Since it takes five to seven seconds for a bag to go through the scanner, a thorough check of all the passengers’ belongings is out of the question, as it will lead to severe congestion and long lines, said Song. A compromise has to be struck between mandatory checks and overall convenience of Metro service. Therefore, the items required for checking currently are limited to luggage, backpacks and tote bags, said Song.

More than ‘formality’

In pointing to the perceived ineffectiveness of security checks, skeptics often cite the fact that saboteurs can hide combustibles on themselves, and inspectors cannot frisk passengers. Song acknowledged the loophole, and said that people could sneak in the Metro paid areas by dodging fares. “That is why checks have to be complemented with police patrol, random ID checks and sniff dogs,” he said.

But it would go too far to assert that the security checks are a useless, time-consuming “formality,” and he released figures to prove it has teeth. Last year, Shanghai authorities found and confiscated 33,686 banned items inside all of its Metro transit systems. Among these, gasoline and diesel totaled 2,749 liters. There were also 283,014 firecrackers, 419 replica guns and 10,465 restricted knives. Seventy-four people were taken into custody for refusing to comply with the checks.

However, the consistency of the security work is increasingly challenged by a high turnover and poor retention of employees, due to low pay, high pressure and personal insults the workers endure.

For inspectors with a Shanghai hukou, or household residency, their pay package is made up of 1,820 yuan, the local minimum income, and a few hundred yuan in perks, depending on their years of service. For those who hail from outside of Shanghai, they can earn about 3,000 yuan only by working overtime. On top of that, there is a year-end bonus for “model workers” of 300 yuan, and cash prizes conferred on those who confiscate banned items, usually 50 yuan or more a time.

Still, the constant slurs shouted at inspectors have deprived many of them of any sense of commitment to work.

Better incentives

“Those who quit might have the best work ethic and thus are the most disappointed, and quite a few among the rest who stay put might just be content with slacking off,” Song said, adding that better incentives must be created to retain motivated inspectors. But he declined to disclose the turnover rate, saying at least several hundred inspectors resign every year, and even that is a “conservative number.”

Many inspectors are calling for the municipal authorities to adopt more stringent standards governing security checks, so that they will not be left with the difficult choice about whom to single out for checks. It is this very direction that often pits them against passengers.

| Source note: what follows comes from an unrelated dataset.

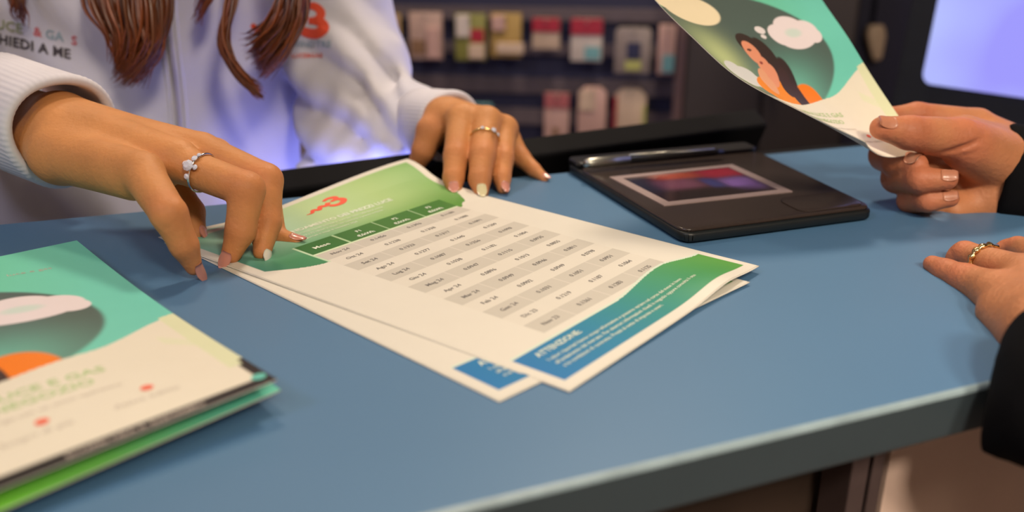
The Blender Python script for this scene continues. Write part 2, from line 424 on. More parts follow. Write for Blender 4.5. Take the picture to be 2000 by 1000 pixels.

And they urge the public to show more empathy for what they do.

Any little job satisfaction Gong at the People’s Square station gets is from the kind citizens who offer to open their tote bags or backpacks even before she asks them to do so.

“Those who carry flammables onboard Metro trains often are a minority, but whenever I confiscate such items, I feel I’m contributing to the safety of society and others,” said Wei, the inspector from Hubei.